Utilizing Artificial Intelligence for Institutional Trading
Portware’s director of research speaks about artificial intelligence.
There are many uses for artificial intelligence (AI), and the promise of what's to come is both exhilarating and scary. But before it becomes the source of a dystopian future, AI is being harnessed to help develop smarter techniques and predictive analytics for institutional trading.
Portware, a developer of automated trading solutions, and which was acquired by FactSet this past October, has been using AI and machine learning techniques since 2007 for trade execution services, according to Henri Waelbroeck, director of research at Portware.
"I think the basic concept is trading desks produce a lot of data and machine learning techniques can harvest this data to avoid repeating costly mistakes, by providing intelligent decisions at the right moment," he says.
Institutional trading can utilize AI to look at new orders that have just arrived at the trading desk and compare them to orders from the past and how it fits into the portfolio manager's order creation history.

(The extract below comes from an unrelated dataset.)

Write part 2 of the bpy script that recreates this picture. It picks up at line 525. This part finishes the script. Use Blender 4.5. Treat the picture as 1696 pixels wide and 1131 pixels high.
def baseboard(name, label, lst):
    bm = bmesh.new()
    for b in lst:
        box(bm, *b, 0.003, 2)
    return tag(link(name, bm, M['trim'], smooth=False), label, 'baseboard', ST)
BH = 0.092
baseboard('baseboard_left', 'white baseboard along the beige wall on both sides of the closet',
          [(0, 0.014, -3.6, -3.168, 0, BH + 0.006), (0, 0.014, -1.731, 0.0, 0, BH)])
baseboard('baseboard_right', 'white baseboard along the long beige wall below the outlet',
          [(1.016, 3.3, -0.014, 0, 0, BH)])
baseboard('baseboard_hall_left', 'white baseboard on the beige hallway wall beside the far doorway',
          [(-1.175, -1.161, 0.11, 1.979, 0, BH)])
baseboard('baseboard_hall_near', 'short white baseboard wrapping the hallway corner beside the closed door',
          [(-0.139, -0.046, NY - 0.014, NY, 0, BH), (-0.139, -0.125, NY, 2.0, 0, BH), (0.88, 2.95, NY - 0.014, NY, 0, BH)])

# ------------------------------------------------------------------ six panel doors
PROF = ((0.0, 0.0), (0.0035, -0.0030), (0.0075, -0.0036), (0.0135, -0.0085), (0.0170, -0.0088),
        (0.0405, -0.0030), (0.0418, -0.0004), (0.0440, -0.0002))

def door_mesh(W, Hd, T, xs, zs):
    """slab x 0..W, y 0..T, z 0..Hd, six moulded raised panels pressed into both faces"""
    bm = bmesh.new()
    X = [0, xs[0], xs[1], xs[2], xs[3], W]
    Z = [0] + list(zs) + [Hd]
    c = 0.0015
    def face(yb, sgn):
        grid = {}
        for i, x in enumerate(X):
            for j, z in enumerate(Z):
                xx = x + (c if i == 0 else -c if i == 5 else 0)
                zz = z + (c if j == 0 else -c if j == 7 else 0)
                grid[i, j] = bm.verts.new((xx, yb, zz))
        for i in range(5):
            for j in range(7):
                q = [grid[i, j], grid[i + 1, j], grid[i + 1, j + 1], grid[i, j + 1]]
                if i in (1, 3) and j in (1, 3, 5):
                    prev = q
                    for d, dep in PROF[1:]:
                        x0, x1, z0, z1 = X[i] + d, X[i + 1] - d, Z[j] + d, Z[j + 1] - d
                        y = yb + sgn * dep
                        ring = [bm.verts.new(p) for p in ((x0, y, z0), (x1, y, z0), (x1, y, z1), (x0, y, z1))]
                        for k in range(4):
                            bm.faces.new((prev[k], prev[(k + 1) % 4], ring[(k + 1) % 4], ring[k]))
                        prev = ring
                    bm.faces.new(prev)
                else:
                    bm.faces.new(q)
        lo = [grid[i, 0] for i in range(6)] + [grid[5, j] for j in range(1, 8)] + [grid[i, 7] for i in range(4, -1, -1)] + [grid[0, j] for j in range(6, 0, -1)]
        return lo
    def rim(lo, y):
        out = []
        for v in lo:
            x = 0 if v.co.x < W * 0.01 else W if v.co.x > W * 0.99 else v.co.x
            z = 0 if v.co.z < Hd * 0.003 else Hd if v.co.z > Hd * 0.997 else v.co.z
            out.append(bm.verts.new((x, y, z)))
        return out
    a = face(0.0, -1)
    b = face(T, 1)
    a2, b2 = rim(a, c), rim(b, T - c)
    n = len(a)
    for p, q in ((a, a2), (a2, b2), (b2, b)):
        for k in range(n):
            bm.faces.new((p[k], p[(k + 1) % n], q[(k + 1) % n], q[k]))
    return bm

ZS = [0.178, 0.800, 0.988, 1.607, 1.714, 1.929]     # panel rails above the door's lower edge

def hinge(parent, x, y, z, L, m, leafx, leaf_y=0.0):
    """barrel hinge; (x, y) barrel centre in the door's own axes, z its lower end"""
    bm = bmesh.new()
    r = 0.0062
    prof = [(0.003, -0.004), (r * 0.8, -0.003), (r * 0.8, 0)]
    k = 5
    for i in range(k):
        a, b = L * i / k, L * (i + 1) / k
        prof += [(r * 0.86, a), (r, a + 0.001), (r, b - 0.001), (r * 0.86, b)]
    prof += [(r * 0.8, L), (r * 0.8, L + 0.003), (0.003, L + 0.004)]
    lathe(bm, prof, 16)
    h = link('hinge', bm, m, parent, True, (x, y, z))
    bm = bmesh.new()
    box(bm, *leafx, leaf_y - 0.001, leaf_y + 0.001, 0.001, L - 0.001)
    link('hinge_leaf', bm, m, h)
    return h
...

"If you look at how technology works today, it really looks at data mostly for what it says about the past or in some cases just focuses on displaying the present in a user interface, but the point is, the decisions we make don't play themselves out in the past, they play out in the future," Waelbroeck says. "So to make intelligent decisions we really need to look at data not so much for what it says for the past or present, but what it says about the future."
The Limits of AI
Although AI is becoming more commonly used to extract meaning from data, it's still important to note that it still has a long way to go and that ultimately, traders are not replaceable. "You have to keep the traders engaged and technology is there to display to the traders what we think the optimal execution plan is and why. This way, the traders can evaluate this information and make their own decisions," Waelbroeck says.
The increased use of artificial intelligence in leveraging the power of data still has much fruit to bear and data is used abundantly in back-testing alpha signals.
"I think there is a lot of room to better harvest data in risk modeling, such as for portfolio optimization," he says. "Once, you get to that level of technology you do, of course, offer the ability to automate trading, and some traders find a segment of their flow is suitable for completely automatic execution where they don't actually see what the machine is thinking but they let it run. I think the service that is built entirely as a black-box automation service is unlikely to be the long-term solution. In our business, we need to keep the traders engaged in the process."
In trade execution, AI is becoming increasingly useful, Waelbroeck adds, as it's becoming clear that the institutional trading desks have a fiduciary obligation to use their data to optimize execution efficiency. "This is a trend that's developed not just in our industry, but in all industries to some extent," he says.